High-tech televisions and related accessories for the home nabbed the spotlight at this year’s Consumer Electronics Show, the industry’s biggest trade show that wrapped up Saturday in Las Vegas.
TVs make up a big chunk of consumer electronics sales—which took a massive hit last year as consumers pulled back on spending—and are expected to lead electronics sales again this year.
“The television market has been one of the primary revenue drivers the past several years as consumers made the transition to high-definition, flat-panel sets,” said Gary Shapiro, president of Arlington, Va.-based Consumer Electronics Association, the trade group that puts on the yearly event.
HD TVs are about to get a little cooler as nearly all of the major TV makers revealed 3-D capable sets last week.

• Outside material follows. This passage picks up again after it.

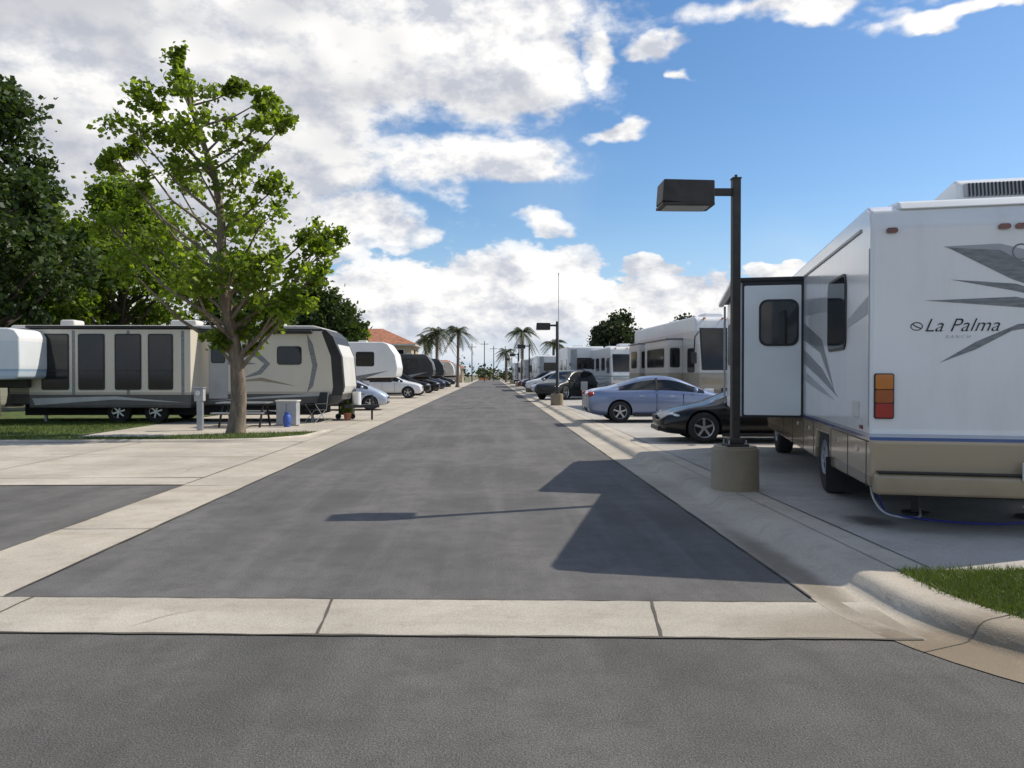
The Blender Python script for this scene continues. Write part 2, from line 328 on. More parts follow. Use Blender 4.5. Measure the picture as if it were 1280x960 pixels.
def tree(name,loc,H,tr,clumps,leaf,nl,lm,bm_,lean=(0,0),subs=8,spread=.38):
    e=empty(name,loc); V=[];F=[]
    def tp(z): 
        f=z/H; return Vector((lean[0]*f*f+.10*math.sin(z*1.3+loc[0]),lean[1]*f*f+.08*math.sin(z*.9+2),z))
    zs=[-.1,.15,.6]+[H*k/10 for k in range(1,11)]; zs=sorted(set(zs))
    tube([tp(z) for z in zs],[max(.03,tr*(1.35 if z<0 else 1.12 if z<.3 else 1)*(1-.85*z/H)) for z in zs],10,V,F)
    C=[]
    for (cx,cy,cz,r) in clumps:
        c=Vector((cx,cy,cz)); hd=math.hypot(cx,cy); za=min(max(cz-.75*hd-.3,H*.16),H*.92); a=tp(za)
        mid=a.lerp(c,.5)+Vector((random.uniform(-.15,.15),random.uniform(-.15,.15),-.08*hd))
        rb=max(.025,tr*.36*(1-.6*za/H)); tube([a,mid,c],[rb,rb*.6,rb*.25],5,V,F)
        for s in range(subs):
            dv=Vector(rng.normal(size=3)); dv.normalize(); dv*=r*random.uniform(.45,1.15); dv.z*=.85
            q=c+dv; tube([c.lerp(a,.12),q],[rb*.22,.006],3,V,F)
            k=int(nl*random.uniform(.4,1.6)); g=rng.normal(size=(k,3))*r*spread*random.uniform(.6,1.15); g[:,2]*=.75
            C.append(np.array(q)+g)
    me=bpy.data.meshes.new('trunk'); me.from_pydata(V,[],F); me.update(); link('trunk',me,bm_,e,60)
    leafmesh('foliage',np.concatenate(C),leaf,lm,e); return e
S=45.7
cl=[]
hero=[(235,85,.3),(232,112,.45),(205,135,.5),(262,125,.5),(298,118,.35),(333,130,.3),(345,160,.45),(370,175,.3),(165,182,.35),(150,205,.35),(195,180,.6),(240,170,.65),(285,160,.6),(315,195,.5),
 (172,235,.5),(215,230,.75),(265,222,.75),(310,240,.65),(350,245,.45),(160,290,.45),(195,300,.65),(240,290,.8),(300,285,.8),(345,290,.65),(385,290,.5),(408,295,.4),(402,325,.5),
 (185,340,.5),(225,345,.65),(275,345,.75),(330,340,.75),(375,345,.65),(408,350,.35),(250,378,.4),(330,385,.6),(365,382,.5),(300,400,.4),(318,420,.4),(283,425,.28),(345,405,.35),(392,378,.4)]
for (px,py,r) in hero:
    dx=(px-303)/S; z=1.6+(468-py)/S; env=max(.3,2.4*(1-abs(z-5.2)/6)); 
    cl.append((dx,random.uniform(-1,1)*env*.6,z,r))
    if r>.6 and random.random()<.5: cl.append((dx*.7+random.uniform(-.3,.3),random.choice((-1,1))*env*random.uniform(.5,.9),z+random.uniform(-.5,.4),r*.8))
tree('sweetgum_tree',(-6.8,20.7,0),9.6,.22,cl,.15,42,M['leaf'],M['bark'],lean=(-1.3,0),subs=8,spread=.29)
def autoclumps(H,zb,rad,n,rr,shape=1.):
    out=[]
    for i in range(n):
        f=random.random(); z=zb+(H-zb)*f; prof=math.sin(math.pi*min(1,(.12+.88*f)))**.6*(1-.35*f)
        a=random.uniform(0,2*math.pi); q=rad*prof*random.uniform(.35,1.05)
        out.append((q*math.cos(a),q*math.sin(a),z,rr*random.uniform(.6,1.3)))
    return out
tree('shade_tree',(-18.7,29,0),11.9,.35,autoclumps(12.4,3.,3.3,56,.8),.22,42,M['leafd'],M['barkd'],spread=.34)
tree('shade_tree',(-23.5,33,0),11,.35,autoclumps(12,3,4,50,1.1),.28,34,M['leafd'],M['barkd'])
tree('ash_tree',(-17.6,37,0),9.8,.35,autoclumps(10.4,2.2,4.2,66,.95),.23,44,M['leafm'],M['barkd'],spread=.34)
tree('ash_tree',(-24.5,40,0),10,.35,autoclumps(11.0,2.4,4.6,60,1.2),.3,34,M['leafm'],M['barkd'])
tree('ash_tree',(-13.6,42,0),7.5,.3,autoclumps(7.6,2.,2.6,38,.8),.25,34,M['leafd'],M['barkd'])
tree('oak_tree',(-10.9,50,0),6.6,.25,autoclumps(7.6,2,2.4,40,.75),.26,34,M['leafd'],M['barkd'])
tree('oak_tree',(-15,58,0),6.6,.25,autoclumps(7.4,2,3.4,40,.9),.3,28,M['leafd'],M['barkd'])
tree('oak_tree',(-12.2,70,0),5,.2,autoclumps(5.8,2,1.8,18,.7),.3,26,M['leafm'],M['barkd'])
tree('pepper_tree',(12.0,72,0),5.2,.25,autoclumps(6.6,1.6,3.6,45,.8),.3,34,M['leafo'],M['barkd'])
tree('pepper_tree',(17,66,0),5.2,.25,autoclumps(6.0,1.6,3.6,40,.8),.3,30,M['leafo'],M['barkd'])
def palm(loc,H,fr=2.3):
    e=empty('palm_tree',loc); V,F=tube([(0,0,-.1),(.05,0,.5),(.1,.05,H*.5),(.12,.1,H)],[.3,.2,.17,.16],8)
    me=bpy.data.meshes.new('trunk'); me.from_pydata(V,[],F); link('trunk',me,M['bark'],e,60)
    V=[];F=[]; top=Vector((.12,.1,H))
    for i in range(30):
        a=random.uniform(0,2*math.pi); el=random.uniform(-.5,1.2); L=fr*random.uniform(.8,1.1); d=Vector((math.cos(a),math.sin(a),0)); pts=[]
        for k in range(9):
            t=k/8; pts.append(top+d*(L*t*math.cos(el*.8))+Vector((0,0,L*(t*math.sin(el)-.75*t*t))))
        sd=Vector((-d.y,d.x,0))
        for k in range(8):
            for sgn in (-1,1):
                for h in (0,.5):
                    p=pts[k].lerp(pts[k+1],h); w=.55*math.sin(math.pi*min(1,(k+h+1)/9))+.08; q=p+sd*sgn*w*.8+Vector((0,0,-w*.55))+ (pts[k+1]-pts[k])*.8
                    b=len(V); V+= [tuple(p),tuple(p+(pts[k+1]-pts[k])*.4),tuple(q)]; F.append((b,b+1,b+2))
    me=bpy.data.meshes.new('fronds'); me.from_pydata(V,[],F); link('fronds',me,M['palm'],e)
palm((-6.6,92,0),6.6,2.6); palm((-4.2,95,0),6.9,2.5); palm((3.9,98,0),7.0,2.6); palm((7.7,96,0),5.4,2.3); palm((2.9,150,0),6,2.6); palm((-9.5,110,0),6.6,2.4)
C=[]
for i in range(260):
    x=random.uniform(-190,190); y=random.uniform(215,300); h=random.uniform(2.0,5.5); r=random.uniform(2,4.5)
    g=rng.normal(size=(90,3))*np.array([r*.5,r*.5,h*.26]); g[:,2]=np.abs(g[:,2]+h*.45); C.append(np.array([x,y,0])+g)
leafmesh('distant_trees',np.concatenate(C),1.0,M['leafo'],None)
# ------------------------------------------------------------ wheels and cars
def lathe_y(prof,cx,cy,cz,seg=28):
    V=[];F=[];k=len(prof)
    for i in range(seg):
        a=2*math.pi*i/seg
        for (yy,r) in prof: V.append((cx+r*math.cos(a),cy+yy,cz+r*math.sin(a)))
    for i in range(seg):
        for j in range(k-1): F.append((i*k+j,i*k+j+1,((i+1)%seg)*k+j+1,((i+1)%seg)*k+j))
    return V,F
def wheel(parent,x,y,Rr,w,sd,rimf=.66,spokes=5,rimm=None):
    rimm=rimm or M['alloy']
    ri=Rr*rimf; prof=[(-w/2,ri*.9),(-w/2,Rr*.93),(-w*.38,Rr),(w*.38,Rr),(w/2,Rr*.93),(w/2+.008,Rr*.8),(w/2,ri),(w/2-.03,ri*.96)]
    prof=[(p*sd,r) for p,r in prof]; V,F=lathe_y(prof,x,y,Rr); me=bpy.data.meshes.new('tyre'); me.from_pydata(V,[],F); link('tyre',me,M['rubber'],parent,50)
    yo=y+sd*(w/2)
    V,F=lathe_y([(-.012*sd,ri*1.0),(.004*sd,ri*.97),(-.02*sd,ri*.88)],x,yo,Rr); me=bpy.data.meshes.new('rim_lip'); me.from_pydata(V,[],F); link('rim_lip',me,rimm,parent,50)
    cyl('rim_back',(x,yo-sd*.09,Rr),(x,yo-sd*.05,Rr),ri*.95,ri*.95,M['shadowy'],parent,20)
    cyl('hub',(x,yo-sd*.05,Rr),(x,yo+sd*.0,Rr),ri*.26,ri*.2,rimm,parent,12)
    for s in range(spokes):
        a=2*math.pi*s/spokes+.3; c=(x+math.cos(a)*ri*.55,yo-sd*.03,Rr+math.sin(a)*ri*.55)
        box('spoke',c,(ri*.85,.03,ri*.22),rimm,parent,0,('Y',-a))
def carpaint(name,c,metal=.3,coat=.9,spec=.5): return mat(name,c,.35,metal,amt=.05,nscale=.8,coat=coat,spec=spec,detail=1)
SED=[(-2.40,.70,.42,.82,.84,.5),(-2.33,.82,.26,.98,1.01,.6),(-1.9,.89,.2,1.02,1.07,.62),(-1.5,.91,.2,1.0,1.13,.60),(-.75,.92,.2,.97,1.42,.56),(-.1,.92,.2,.95,1.47,.57),(.45,.92,.2,.93,1.42,.56),(1.25,.91,.2,.91,1.01,.62),(1.9,.88,.2,.82,.88,.6),(2.27,.80,.2,.68,.73,.55),(2.40,.62,.3,.56,.6,.45)]
SPO=[(-2.15,.6,.35,.62,.66,.4),(-2.03,.78,.25,.80,.86,.55),(-1.5,.88,.16,.86,.92,.6),(-1.05,.91,.15,.86,1.0,.56),(-.55,.9,.15,.82,1.22,.50),(-.1,.89,.15,.80,1.27,.5),(.25,.89,.15,.79,1.22,.5),(.9,.9,.15,.80,.89,.6),(1.35,.91,.15,.79,.80,.62),(1.85,.84,.17,.66,.69,.58),(2.12,.65,.24,.48,.51,.42)]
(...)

Samsung Group, Panasonic Corp., Sony Corp., LG Group and Mitsubishi Electric Corp., which has operations in Irvine, each had 3-D TV models on display in the Las Vegas Convention Center.

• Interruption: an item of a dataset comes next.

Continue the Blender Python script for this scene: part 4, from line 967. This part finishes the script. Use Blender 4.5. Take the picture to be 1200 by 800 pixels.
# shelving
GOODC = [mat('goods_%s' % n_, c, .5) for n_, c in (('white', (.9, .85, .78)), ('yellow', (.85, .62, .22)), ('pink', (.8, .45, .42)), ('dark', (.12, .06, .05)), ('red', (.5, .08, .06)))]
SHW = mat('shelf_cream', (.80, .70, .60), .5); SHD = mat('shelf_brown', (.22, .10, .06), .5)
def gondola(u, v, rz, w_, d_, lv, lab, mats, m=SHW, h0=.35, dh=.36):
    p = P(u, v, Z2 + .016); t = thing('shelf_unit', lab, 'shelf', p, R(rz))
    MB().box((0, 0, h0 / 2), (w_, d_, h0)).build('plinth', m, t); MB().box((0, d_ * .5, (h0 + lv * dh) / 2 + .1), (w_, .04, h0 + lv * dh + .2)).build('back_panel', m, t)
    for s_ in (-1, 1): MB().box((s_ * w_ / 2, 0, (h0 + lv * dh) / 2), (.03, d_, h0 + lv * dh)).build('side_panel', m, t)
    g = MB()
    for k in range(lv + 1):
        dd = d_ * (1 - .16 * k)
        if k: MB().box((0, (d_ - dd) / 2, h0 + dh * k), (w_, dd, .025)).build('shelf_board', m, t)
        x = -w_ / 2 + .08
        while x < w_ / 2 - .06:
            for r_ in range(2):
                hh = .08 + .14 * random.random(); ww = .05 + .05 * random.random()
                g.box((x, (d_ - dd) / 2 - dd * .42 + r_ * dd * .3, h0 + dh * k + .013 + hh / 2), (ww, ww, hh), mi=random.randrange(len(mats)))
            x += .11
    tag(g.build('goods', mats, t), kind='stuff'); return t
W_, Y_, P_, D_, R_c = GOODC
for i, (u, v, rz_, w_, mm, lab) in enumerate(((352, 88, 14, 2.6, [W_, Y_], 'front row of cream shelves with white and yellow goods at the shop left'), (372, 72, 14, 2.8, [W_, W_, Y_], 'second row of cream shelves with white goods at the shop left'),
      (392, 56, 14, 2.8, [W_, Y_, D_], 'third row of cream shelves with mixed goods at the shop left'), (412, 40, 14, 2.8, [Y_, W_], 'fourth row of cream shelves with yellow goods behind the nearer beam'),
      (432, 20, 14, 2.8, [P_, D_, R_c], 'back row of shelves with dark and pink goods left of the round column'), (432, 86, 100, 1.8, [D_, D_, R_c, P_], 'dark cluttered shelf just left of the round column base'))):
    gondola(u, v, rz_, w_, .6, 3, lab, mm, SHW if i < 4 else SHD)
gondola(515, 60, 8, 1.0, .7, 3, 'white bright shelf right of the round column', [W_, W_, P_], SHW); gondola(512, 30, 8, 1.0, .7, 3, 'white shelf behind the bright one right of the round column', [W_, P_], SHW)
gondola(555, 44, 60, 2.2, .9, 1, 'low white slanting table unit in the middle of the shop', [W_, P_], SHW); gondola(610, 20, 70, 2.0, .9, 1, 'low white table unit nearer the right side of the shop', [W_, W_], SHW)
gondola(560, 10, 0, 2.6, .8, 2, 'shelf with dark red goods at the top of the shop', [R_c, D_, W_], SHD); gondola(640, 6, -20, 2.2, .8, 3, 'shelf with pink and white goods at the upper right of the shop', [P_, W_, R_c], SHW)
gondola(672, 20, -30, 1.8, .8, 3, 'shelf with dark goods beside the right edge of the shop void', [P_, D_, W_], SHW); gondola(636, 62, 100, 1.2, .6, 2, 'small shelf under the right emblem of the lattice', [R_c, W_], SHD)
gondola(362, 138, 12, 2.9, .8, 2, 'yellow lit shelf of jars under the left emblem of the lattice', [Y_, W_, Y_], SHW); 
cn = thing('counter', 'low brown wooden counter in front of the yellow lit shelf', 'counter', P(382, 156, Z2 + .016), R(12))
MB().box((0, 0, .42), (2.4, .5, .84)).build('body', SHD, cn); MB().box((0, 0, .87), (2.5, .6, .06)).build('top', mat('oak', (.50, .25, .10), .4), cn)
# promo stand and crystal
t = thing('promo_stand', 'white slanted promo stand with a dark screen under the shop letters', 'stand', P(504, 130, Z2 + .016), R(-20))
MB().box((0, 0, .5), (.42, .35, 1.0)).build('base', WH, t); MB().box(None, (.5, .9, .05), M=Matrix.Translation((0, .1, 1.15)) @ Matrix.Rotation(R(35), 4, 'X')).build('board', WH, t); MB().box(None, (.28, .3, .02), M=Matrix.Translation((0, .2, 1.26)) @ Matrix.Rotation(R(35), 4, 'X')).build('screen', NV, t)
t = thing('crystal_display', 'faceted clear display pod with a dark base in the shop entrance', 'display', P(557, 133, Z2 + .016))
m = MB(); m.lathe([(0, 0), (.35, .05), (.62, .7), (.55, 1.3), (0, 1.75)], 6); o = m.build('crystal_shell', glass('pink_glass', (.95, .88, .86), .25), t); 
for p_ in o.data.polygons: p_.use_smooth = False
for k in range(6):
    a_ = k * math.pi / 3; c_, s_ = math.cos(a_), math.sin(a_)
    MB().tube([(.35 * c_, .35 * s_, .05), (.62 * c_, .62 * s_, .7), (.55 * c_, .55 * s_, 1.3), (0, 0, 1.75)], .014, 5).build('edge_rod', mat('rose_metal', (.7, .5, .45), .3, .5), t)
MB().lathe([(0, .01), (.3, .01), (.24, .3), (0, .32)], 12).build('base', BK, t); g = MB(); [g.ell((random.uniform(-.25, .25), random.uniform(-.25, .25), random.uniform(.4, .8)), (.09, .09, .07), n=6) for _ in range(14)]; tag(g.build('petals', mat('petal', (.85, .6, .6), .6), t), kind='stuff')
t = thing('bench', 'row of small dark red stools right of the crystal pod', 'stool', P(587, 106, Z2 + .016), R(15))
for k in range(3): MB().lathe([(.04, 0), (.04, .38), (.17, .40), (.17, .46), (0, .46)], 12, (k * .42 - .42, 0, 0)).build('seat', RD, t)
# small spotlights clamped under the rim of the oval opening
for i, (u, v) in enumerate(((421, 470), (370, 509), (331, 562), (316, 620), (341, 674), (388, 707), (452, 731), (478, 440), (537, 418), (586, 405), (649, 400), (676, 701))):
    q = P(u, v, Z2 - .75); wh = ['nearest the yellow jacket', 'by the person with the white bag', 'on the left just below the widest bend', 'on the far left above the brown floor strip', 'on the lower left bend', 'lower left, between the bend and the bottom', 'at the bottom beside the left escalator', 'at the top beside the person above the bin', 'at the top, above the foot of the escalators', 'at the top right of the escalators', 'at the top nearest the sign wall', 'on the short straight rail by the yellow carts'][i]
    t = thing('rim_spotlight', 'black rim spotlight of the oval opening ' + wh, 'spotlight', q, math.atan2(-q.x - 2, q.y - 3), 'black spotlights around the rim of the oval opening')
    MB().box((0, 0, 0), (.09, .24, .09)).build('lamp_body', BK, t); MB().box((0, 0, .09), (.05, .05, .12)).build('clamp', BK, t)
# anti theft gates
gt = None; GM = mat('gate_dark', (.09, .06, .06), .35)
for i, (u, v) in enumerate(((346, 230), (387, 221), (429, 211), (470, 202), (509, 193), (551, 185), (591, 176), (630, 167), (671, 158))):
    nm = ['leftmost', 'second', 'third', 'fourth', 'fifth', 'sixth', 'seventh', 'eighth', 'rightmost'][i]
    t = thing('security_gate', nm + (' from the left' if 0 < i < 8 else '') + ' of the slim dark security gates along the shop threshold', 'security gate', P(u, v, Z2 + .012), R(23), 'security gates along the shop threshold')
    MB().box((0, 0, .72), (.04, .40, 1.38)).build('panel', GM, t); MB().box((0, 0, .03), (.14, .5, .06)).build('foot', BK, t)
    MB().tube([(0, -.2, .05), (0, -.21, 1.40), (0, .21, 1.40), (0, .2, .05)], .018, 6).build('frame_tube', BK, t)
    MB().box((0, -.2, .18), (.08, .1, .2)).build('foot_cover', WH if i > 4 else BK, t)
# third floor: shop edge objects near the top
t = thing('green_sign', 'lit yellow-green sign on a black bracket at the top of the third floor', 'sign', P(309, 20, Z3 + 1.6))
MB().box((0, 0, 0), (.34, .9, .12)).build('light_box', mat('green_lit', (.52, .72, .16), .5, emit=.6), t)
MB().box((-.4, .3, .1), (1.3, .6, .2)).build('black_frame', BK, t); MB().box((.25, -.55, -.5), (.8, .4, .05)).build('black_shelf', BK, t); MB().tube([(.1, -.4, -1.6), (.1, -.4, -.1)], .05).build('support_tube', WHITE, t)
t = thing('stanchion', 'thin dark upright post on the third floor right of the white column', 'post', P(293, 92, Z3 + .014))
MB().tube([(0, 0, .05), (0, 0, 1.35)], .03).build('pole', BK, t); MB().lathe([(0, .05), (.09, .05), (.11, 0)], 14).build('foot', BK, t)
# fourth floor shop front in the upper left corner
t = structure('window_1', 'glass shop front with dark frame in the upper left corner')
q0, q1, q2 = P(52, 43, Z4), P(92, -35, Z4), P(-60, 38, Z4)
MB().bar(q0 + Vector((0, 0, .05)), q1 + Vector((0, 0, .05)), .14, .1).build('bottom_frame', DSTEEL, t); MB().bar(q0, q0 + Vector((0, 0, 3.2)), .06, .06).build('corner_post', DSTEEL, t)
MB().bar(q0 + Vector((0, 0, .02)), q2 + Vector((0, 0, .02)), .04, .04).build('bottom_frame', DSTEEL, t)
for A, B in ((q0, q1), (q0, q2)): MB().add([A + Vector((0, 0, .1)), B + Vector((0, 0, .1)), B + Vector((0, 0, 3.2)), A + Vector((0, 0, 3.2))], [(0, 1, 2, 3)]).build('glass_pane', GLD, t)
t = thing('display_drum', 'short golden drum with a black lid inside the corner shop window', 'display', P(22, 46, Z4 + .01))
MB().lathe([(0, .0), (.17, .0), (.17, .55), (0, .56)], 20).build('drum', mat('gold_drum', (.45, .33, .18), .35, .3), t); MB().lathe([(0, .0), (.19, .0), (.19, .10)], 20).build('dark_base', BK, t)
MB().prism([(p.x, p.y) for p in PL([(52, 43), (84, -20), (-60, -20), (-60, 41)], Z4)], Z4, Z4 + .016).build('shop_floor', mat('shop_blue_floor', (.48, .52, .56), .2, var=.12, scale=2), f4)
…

The sets require special glasses.
The Consumer Electronics Association projects sales of about 4 million 3-D televisions this year, still a small fraction of the 37 million units expected to sell overall.
Irvine-based Broadcom Corp. showed a chip that allows 3-D video to be played on both Blu-ray DVD players and digital TVs.
TVs also got more “connected” at this year’s CES with scores of manufacturers teaming up with Web sites to deliver online content.
“Connected TVs will soon become a hub for entertainment and information distribution throughout the home,” Broadcom said in a statement.
Vizio Inc., an Irvine flat TV seller, showed off its Via line of televisions that come loaded with Amazon.com Inc.’s video-on-demand service, Flickr, Netflix, Rhapsody, Twitter and other popular online apps.
Broadcom announced three “connected home” chips, which are set to “drive down the cost of deploying high-definition video while also enabling the transfer of multimedia content around the home and to connected consumer electronics,” spokeswoman Devan Gillick said.
Gadgets that enhance home entertainment—with the flat TV as its centerpiece—were much talked about at CES.
Irvine-based IOGear Inc., which makes computer, mobile phone and television accessories, announced a wireless HD kit that allows consumers to beam data from their computers to Blu-ray DVD players, set-top boxes and connected TVs through the walls of a home.
“You can download a movie to your computer and wirelessly stream it to your TV with no delay,” said Doug Turner, IOGear’s director of sales for North America. “Interactive TVs are a really big deal this year.”
The company also has a wireless keyboard that goes for about $100 that allows users to use their flat TVs as extensions of their PCs.
The keyboard, which IOGear launched in October, “has sold out every month,” Turner said.
Fountain Valley-based D-Link Systems Inc., part of Taiwan’s D-Link Corp., unveiled a device that it calls “the perfect companion to a high-definition TV.”
It teamed up with Oklahoma-based Boxee Inc. to make the Boxee Box, a glossy black cube that delivers movies, TV shows, music and photos from a computer, home network and the Internet to a high-definition TV with no PC in between.
Boxee software also has a social component—it allows users to post reviews and share photos via Facebook and Twitter from their TVs.
“The Boxee software platform has a very loyal following,” said Dan Kelly, director of marketing at D-Link. “It’s different from other media boxes because it crawls the Internet for content and allows you to share it.”
D-Link’s Boxee Box won the “best of innovations” award in the home entertainment category, given by the Consumer Electronics Association.
It’s set to go on sale during the second quarter. A price hasn’t yet been set.
“We are hoping to get it under $200, which is sort of the magic number with consumer electronics,” Kelly said.
Of course, CES wouldn’t be CES without the parties and over-the-top events.
An event last week put on by Florida’s Pepcom Inc. at the Mirage Hotel and Casino—itself famous for a pair of white tigers—had an African safari theme, complete with displays featuring lions, rhinos and hippos.
There was a martini bar carved entirely of ice and models roaming the floor painted to look like zebras, leopards and giraffes.